Today, bad actors can use existing malware and exploits, often free or inexpensive to obtain online, to launch successful intrusions and obscure their identities. These sophisticated adversaries are also developing, and selectively using, unique tools that could cause even greater harm. This all adds up to tremendous strategic leverage for the attackers.

To the extent that any of the thousands of daily threats are successfully detected, protection provided by legacy security products is highly manual in nature because there is no capability to automatically coordinate or communicate with other capabilities in your network, let alone with other networks not in your organization. But it isn’t just technology that’s fallen behind.  A lack of executive-level leadership and understanding of cybersecurity risk and governance is further complicating many organizations’ abilities to effectively address sophisticated threats.

A recent report from the Georgia Institute of Technology noted that boardroom-level focus on cybersecurity has doubled since 2012 to over 66%, but most boards still lack proper planning, review of investments, and effective reporting structures.
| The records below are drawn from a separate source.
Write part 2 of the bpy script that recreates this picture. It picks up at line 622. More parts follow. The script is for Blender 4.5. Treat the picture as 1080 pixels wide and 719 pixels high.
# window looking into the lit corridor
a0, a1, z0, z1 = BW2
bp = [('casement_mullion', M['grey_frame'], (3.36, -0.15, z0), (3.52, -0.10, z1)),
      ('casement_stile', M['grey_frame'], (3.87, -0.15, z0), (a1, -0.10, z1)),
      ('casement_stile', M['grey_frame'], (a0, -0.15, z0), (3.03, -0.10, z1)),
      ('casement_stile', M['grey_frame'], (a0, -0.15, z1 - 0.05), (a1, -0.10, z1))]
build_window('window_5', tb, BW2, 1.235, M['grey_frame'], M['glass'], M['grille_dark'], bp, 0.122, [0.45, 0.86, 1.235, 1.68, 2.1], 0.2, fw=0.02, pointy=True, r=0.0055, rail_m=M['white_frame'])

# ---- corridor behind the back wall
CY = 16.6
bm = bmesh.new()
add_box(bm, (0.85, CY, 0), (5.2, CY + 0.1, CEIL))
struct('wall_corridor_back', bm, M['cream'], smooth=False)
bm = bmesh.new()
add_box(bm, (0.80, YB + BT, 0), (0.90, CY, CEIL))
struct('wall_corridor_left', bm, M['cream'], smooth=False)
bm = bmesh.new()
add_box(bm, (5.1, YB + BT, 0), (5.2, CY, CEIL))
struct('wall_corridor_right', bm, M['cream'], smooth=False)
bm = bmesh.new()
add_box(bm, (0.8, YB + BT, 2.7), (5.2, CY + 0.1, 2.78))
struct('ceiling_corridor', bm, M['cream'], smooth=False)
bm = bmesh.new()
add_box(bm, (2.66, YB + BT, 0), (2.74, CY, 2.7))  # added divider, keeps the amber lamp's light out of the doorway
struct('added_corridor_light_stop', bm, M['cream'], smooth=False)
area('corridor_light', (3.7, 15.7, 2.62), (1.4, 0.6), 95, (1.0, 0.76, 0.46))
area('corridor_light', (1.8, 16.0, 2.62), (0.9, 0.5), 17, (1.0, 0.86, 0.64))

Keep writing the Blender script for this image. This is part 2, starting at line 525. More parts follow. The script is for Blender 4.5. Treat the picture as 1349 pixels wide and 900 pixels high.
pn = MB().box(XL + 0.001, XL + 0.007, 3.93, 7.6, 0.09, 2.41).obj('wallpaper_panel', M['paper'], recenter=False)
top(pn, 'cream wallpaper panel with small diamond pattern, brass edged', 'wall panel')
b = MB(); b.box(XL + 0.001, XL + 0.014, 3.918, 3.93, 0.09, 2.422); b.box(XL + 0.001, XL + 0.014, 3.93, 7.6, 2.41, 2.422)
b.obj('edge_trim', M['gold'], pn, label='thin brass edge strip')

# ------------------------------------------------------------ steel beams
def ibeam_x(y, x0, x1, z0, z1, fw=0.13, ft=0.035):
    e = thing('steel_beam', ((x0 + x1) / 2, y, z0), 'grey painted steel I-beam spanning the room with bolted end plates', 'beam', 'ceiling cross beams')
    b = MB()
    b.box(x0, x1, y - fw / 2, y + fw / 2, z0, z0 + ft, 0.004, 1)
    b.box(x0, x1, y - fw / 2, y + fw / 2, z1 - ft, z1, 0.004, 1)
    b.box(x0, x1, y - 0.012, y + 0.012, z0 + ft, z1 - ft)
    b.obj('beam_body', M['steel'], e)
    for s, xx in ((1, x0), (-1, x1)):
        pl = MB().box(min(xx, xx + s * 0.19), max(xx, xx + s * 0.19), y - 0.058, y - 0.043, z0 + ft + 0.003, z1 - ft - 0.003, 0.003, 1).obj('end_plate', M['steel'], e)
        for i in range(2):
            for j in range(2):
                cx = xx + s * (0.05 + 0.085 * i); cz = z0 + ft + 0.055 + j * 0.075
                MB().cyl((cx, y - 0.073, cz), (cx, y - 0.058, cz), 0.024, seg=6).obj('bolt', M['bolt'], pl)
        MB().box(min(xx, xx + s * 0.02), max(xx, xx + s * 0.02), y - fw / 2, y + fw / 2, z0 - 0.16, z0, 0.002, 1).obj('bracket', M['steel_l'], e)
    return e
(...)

Clearly the importance of cybersecurity is getting through, and while governments are getting serious about cybersecurity frameworks and technical guidance, a key gap remains: how to communicate the level of risk and necessary investments in people, process, and technology at the boardroom level.

Having a prevention mindset at the executive level is the first step in addressing this gap and changing the economics of the cybersecurity problem, but we have to take action to actually change our current circumstance. It’s for this reason that Palo Alto Networks has partnered with the New York Stock Exchange to produce, Navigating the Digital Age: The Definitive Cybersecurity Guide for Directors and Officers. We intend this book to be both a how-to guide and an anthology. It includes advice and cybersecurity best practices from CEOs, CISOs, lawyers, forensic experts, consultants, members of academia and current and former government officials, including the World Economic Forum, Visa, Georgia Institute of Technology and former Secretary of Homeland Security, Michael Chertoff.

Navigating the Digital Age is intended for those new to the topic, as well as seasoned leaders in the field and is a necessary addition to any corner office or boardroom. We intend for this to carry on the work started by the U.S. government’s Cybersecurity Framework and raise the bar at the executive-level for effective cybersecurity.

We also know this conversation will continue to evolve well beyond the publication of a book. That’s why today we’re also launching SecurityRoundtable.org, a community designed to share best practices, use cases, and expert advice to guide executives on managing cybersecurity risks. We hope this will help raise awareness of the importance cybersecurity has for customers, critical services, and business operations. We invite you to join us today by taking what you feel is of value and sharing your technical knowledge and expertise with your senior leaders and peers.

Not all of us have to be cybersecurity experts, but we all have a new responsibility to change the way of thinking towards preventing cyberattacks by sharing best practices, use cases, and cyber intelligence. If we take a longer view of the threat, the combination of next-generation technology and our joint efforts can vastly reduce the number of successful cyberattacks and restore trust in our digital way of life.